OL Justin Boren back for final year with Buckeyes

Justin Boren, who famously transferred from Michigan to hated
rival Ohio State, is relishing his final year as a Buckeye.

Three years after an ugly departure from the Wolverines, the
senior figures to be an anchor on the offensive line.

Boren played his high school ball just a few miles from the Ohio
State campus, in nearby Pickerington. But during his recruitment he
selected Michigan over Ohio State. That wasn’t a huge surprise,
since his father, Mike, was a former linebacker for the
Wolverines.

Justin Boren spent two years following in his dad’s cleats at
Michigan and was an All-Big Ten honorable mention in Lloyd Carr’s
final year as head coach. When Rich Rodriguez replaced Carr, a rift
developed between the new coach and the 6-foot-3, 320-pound
then-sophomore.

Boren quit the team and took a parting shot at Rodriguez.

“Michigan football was a family, built on mutual respect and
support for each other from coach Carr on down,” Boren said in a
statement at the time of his departure. “We knew it took the
entire family, a team effort, and we all worked together. I have
great trouble accepting that those family values have eroded in
just a few months. That same helmet, that I was raised on and
proudly claimed for the last two years, now brings a completely
different emotion to me, one that interferes with practicing and
playing my best and mentally preparing for what is required.”

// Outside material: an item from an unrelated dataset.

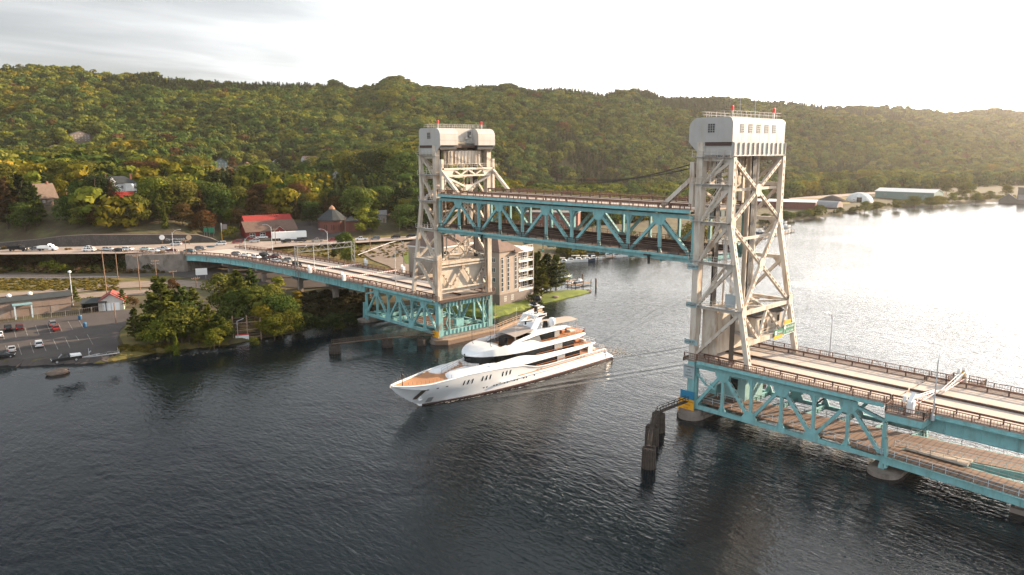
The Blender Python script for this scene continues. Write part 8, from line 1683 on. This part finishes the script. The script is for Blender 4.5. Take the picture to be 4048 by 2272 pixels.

Boren himself also took criticism – some of his teammates did
not approve of him taking shots at the Michigan football program as
he was walking out the door. He ended up transferring to Ohio
State, and now is reticent to discuss his transfer from the
Buckeyes’ chief rival.

“I’m glad it’s all in the past,” he said. “I’m a Buckeye.
I’ve been a Buckeye for three years.”

However, he loves to discuss how far he and the rest of the
offensive linemen have come.

“I think we’re a lot more mature. I think guys understand
what’s going on a lot more,” he said after a recent spring
practice, comparing this line with last year’s. “As a unit, I
think we’re a stronger unit both on the field and off the
field.”

Boren, whose brother Zach starts at fullback for the Buckeyes,
also said that he appreciates the sport far more now that he is a
senior and has spent three years adapting to Ohio State.

“It’s real. This is my last spring ball in college and
everything you do, it’s like the last time you’re going to do it,”
he said. “You kind of take things for granted, and now you sort of
look back and think, ‘Now’s the time to do it.”’

He said it’s not a question of taking his role more
seriously.

“I don’t know if you take it more seriously, you just
appreciate it more,” he said. “It’s your last time for
everything.”

Ohio State coach Jim Tressel is pleased with how Boren and the
rest of his offensive line is shaping up. Just don’t mention to him
how healthy it is.

“We don’t like to jinx ourselves,” he said, as if to shush any
talk about how good his blockers have looked so far this spring.
“We’re still not at a huge number. The typical place has got 15 to
16 scholarship linemen. We’ve always hung around that 12 to 13,
right or wrong. Then if you do get banged, that makes it tough. But
hopefully we’ll stay healthy.”

It seems that every spring the Buckeyes have to cope with a
makeshift line because there are always three or four players
rehabbing injuries. But during early workouts so far, tackles J.B.
Shugarts, Marcus Hall and Andrew Miller, guards Bryant Browning,
Andrew Moses and Boren, and center Mike Brewster are looking fit
and organized.

“It’s evident that there’s a lot of guys who have some
experience,” said line coach Jim Bollman. “There’s seven to be
specific, then you add a couple of guys that we redshirted that
look like they have some potential. We have a chance, barring
injury or unforeseen circumstances, to have a little bit of
depth.”

Mike Adams, a touted recruit who ended up in Tressel’s doghouse
a year ago, is also back and coming off a strong winter of
conditioning.

The only person missing from last year’s front wall is Jim
Cordle, a veteran left tackle who also had started at center.

The three B’s – Boren, Brewster and Browning – provide a strong
nucleus for the 2010 season.

“It’s always a luxury when you have the same three guys back
who played a lot of games last year,” Bollman said. “Justin
missed one game and I think Mike and B.B. were in there every other
game.”

Tressel, who said the line progressed throughout last year’s
11-2 season, has set the bar high.

“Now what would I like to see? I’d like to see us become
dominant,” he said. “We need them to get better.”

Justin Boren thinks the raw material is there.

“We have a lot of potential,” he said. “We’ve just got to
keep on working hard, and we could be really good.”